When you put a team together, what are the first principles to start from?

And can you teach people to be effective team members?
Ben Hawes

4 Responses

  1. developing teams
    Big question! The starting point for me is always structure and purpose.
    Structure is about the real value of teamwork in the context of the organisation. Many organisations call work unit teams because it sounds good but really it is just a structural issue, making it easier to manage. Think of sales teams for example: often they have individual targets with little if any co-operation or interdependance. Teams,crowds and groups. A team is where there is a high degree of interdependance leading to some synergy. A crowd is a largely unstructured collection of people with some sort of unified purpose eg demonstrating against the war with Iraq! A group is where there is little interdependance between team members but often limited mutual support and is really just easier for the organisation. Purpose is the next issue: what is the team there for and why have the particular individuals been put in into the team? If you don’t have a sense of a common purpose and that individuals bring different and coherent skills, experiences and abilities there is little to bring the players together and get the real benefits of teamwork. Then the real fun starts, when issues such as roles, communications systems and strategies, performance management, planning and and a whole host of other issues need addressing.

  2. My ongoing experience
    I am in the middle of working on bringing two existing teams together to form one new team.

    Although both share the same common goal neither recognise these and view themselves as different and challenge why there is the need to form a new team. This I have looked to view as positive as I wouldn’t want them to do something just because they were told to.

    I believe that the first principle is therefore to recognise the benefits of working as a team.

    I have organised one team event so far which prompted a great deal of discussion and debate both during the day and after. Most noticeably when the teams shared their perceptions of the other, an eye opening exercise given that neither could understand why the other saw them in the way they did.

    I do believe you can teach people how to be effective team members and that the first step to doing this is to recognise and accept that people are different. By recognising this you can then begin to understand how two people can complement each other.

    I would recommend a book called ‘Team Based Learning’ written by Howard Hills ISBN 0 566 08364 7 on the subject. People interested should also note that Howard is working on a training programme to accompany the book and my team were the first to experience it. I am pleased to report encouraging first results, but I recognise this is only a start and we have a way to go.

  3. Increasing awareness
    I start from the stand-point that the members of the team have the functional skills to contribute effectively to the team performance.

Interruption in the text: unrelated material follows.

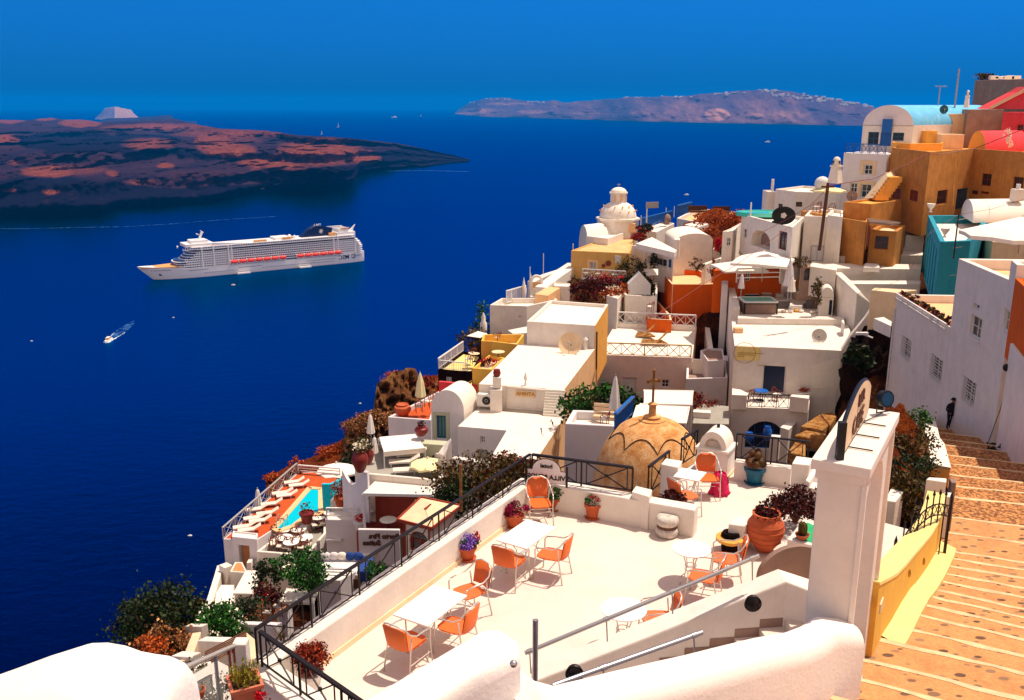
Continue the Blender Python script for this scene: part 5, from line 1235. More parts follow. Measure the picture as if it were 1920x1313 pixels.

    Therefore, I have been using a very powerful psychometric to work with teams at all levels in Organisations to explore the realtionships in the team. The profile produced increases their individual self awareness and the impact their behaviours have on others. It also gives team members a language they can use to describe each others behaviours. The breakthrough in these workshops comes when individuals begin to realise and articulate that they value the differences between team members rather than the comfortable similarities.
    The changes in group dynamics and the working relationships that follow are quite remarkable at times.
    John Allen

  4. Building effective teams
    In my experience first principles start with the size of the team.

    Generally speaking teams larger than 10-12 people don’t function as effectively as smaller groups.

    Then, perhaps more importantly, the mix of the team needs to be congruent with the aims of the project the team is being asked to achieve.

    And as a business coach – yes, I firmly believe that people can be coached to become more effective team players.